-- START Information shown --

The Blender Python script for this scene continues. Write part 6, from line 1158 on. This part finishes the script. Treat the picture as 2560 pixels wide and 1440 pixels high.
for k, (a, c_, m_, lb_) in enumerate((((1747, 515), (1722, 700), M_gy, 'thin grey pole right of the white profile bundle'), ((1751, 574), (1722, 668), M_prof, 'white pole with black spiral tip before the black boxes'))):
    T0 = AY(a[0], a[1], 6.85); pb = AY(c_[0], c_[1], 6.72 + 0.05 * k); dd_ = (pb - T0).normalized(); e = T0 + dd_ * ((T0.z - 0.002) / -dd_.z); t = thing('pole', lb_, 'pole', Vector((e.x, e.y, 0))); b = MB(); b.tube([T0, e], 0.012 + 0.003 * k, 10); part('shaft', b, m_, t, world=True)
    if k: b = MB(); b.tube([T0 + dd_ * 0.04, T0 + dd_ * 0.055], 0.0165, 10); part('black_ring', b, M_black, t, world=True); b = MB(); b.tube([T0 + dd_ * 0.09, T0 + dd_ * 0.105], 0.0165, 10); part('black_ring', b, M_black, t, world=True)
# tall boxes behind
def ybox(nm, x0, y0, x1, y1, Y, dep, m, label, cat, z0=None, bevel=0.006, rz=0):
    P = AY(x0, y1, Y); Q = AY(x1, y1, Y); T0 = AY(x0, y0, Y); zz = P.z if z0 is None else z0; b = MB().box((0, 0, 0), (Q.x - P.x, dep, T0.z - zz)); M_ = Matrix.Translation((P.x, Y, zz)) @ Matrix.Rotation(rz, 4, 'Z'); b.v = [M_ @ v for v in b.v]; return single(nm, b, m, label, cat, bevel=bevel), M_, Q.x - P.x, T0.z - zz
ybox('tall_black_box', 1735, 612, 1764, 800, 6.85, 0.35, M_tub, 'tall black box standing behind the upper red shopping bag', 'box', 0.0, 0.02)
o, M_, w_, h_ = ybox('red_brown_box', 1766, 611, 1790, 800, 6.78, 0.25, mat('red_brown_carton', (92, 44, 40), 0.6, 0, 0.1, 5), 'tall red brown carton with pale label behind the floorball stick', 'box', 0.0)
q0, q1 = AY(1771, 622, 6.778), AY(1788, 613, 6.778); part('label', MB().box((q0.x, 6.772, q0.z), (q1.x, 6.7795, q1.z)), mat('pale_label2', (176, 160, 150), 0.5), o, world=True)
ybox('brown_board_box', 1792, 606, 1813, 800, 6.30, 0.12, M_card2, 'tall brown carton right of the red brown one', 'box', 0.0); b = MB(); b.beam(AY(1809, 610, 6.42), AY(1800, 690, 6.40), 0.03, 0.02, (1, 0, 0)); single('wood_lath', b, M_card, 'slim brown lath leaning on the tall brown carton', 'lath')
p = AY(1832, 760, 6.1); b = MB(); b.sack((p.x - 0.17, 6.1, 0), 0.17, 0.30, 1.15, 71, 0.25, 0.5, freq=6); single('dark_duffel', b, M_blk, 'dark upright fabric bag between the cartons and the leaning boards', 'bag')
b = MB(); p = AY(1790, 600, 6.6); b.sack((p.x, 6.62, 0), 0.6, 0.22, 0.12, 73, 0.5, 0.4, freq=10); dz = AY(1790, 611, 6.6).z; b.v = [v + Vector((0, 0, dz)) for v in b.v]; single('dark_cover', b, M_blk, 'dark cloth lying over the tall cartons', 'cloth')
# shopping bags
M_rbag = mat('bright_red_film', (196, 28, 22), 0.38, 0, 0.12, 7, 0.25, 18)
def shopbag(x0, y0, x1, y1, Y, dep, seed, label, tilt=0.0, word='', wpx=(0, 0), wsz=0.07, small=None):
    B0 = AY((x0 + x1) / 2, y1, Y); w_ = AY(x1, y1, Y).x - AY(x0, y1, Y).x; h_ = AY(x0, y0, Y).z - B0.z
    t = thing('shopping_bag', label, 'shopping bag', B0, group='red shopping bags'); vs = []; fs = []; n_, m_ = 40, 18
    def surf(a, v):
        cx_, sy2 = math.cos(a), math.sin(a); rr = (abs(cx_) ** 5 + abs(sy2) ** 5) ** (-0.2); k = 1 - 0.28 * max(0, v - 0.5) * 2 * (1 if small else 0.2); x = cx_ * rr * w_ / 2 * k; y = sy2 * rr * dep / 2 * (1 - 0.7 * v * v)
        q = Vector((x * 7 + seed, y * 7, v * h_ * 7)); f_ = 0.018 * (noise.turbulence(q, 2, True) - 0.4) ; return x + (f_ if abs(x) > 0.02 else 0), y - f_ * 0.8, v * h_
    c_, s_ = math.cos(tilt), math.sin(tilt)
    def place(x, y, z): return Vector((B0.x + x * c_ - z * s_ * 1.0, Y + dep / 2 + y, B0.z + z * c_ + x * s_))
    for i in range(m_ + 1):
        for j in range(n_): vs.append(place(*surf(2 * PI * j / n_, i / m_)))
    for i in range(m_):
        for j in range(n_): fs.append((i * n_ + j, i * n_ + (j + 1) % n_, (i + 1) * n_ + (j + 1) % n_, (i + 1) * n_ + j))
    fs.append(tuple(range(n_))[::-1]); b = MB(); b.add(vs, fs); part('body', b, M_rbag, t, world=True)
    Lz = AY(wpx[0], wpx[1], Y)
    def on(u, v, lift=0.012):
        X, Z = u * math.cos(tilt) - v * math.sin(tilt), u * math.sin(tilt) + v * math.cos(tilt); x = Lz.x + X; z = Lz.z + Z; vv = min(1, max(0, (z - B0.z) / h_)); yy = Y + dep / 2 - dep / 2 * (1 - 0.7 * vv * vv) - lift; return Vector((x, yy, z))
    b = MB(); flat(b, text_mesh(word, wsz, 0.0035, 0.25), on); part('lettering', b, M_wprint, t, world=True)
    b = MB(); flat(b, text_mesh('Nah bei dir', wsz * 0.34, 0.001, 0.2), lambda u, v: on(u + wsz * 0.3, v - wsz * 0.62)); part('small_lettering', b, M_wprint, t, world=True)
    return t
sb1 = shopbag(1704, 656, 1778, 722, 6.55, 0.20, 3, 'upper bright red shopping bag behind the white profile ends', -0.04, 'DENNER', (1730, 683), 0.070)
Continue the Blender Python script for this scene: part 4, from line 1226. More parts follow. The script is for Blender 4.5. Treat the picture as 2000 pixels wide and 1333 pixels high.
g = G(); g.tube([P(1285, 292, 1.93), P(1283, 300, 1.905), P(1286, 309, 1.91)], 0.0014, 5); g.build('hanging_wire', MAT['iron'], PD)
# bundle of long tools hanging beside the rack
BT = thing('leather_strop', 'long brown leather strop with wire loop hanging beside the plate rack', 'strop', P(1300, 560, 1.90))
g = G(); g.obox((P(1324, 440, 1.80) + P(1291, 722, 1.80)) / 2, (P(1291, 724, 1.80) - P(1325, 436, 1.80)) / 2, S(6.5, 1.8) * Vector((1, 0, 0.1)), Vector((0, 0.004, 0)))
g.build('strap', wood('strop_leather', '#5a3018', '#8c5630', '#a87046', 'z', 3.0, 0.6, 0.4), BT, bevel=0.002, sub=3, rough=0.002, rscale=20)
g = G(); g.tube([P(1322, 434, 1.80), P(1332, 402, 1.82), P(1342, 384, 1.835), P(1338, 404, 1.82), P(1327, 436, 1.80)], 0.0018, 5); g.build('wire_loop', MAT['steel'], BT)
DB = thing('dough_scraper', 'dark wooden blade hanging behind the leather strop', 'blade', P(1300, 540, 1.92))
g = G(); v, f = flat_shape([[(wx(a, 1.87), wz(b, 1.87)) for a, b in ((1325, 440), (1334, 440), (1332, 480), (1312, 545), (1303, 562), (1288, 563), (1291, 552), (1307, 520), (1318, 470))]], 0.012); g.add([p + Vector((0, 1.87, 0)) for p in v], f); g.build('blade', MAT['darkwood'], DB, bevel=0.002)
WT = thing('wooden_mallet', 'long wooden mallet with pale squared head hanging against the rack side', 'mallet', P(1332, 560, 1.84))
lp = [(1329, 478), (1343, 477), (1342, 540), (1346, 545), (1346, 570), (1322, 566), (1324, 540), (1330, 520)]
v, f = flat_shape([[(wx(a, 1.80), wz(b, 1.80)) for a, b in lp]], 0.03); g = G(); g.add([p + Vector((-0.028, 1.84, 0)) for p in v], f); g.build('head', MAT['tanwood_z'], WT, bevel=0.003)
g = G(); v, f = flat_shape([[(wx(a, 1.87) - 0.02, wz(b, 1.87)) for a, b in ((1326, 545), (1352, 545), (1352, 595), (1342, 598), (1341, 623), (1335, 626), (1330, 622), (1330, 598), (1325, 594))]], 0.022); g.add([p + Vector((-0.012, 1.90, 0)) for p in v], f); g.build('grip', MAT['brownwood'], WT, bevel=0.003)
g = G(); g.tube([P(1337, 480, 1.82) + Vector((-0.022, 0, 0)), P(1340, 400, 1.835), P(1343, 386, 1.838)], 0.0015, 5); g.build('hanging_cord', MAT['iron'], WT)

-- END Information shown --

* **Set exercise**
Go through the listing above and list every line that has the word "Treat".

* **Output of the task**
The Blender Python script for this scene continues. Write part 6, from line 1158 on. This part finishes the script. Treat the picture as 2560 pixels wide and 1440 pixels high.
Continue the Blender Python script for this scene: part 4, from line 1226. More parts follow. The script is for Blender 4.5. Treat the picture as 2000 pixels wide and 1333 pixels high.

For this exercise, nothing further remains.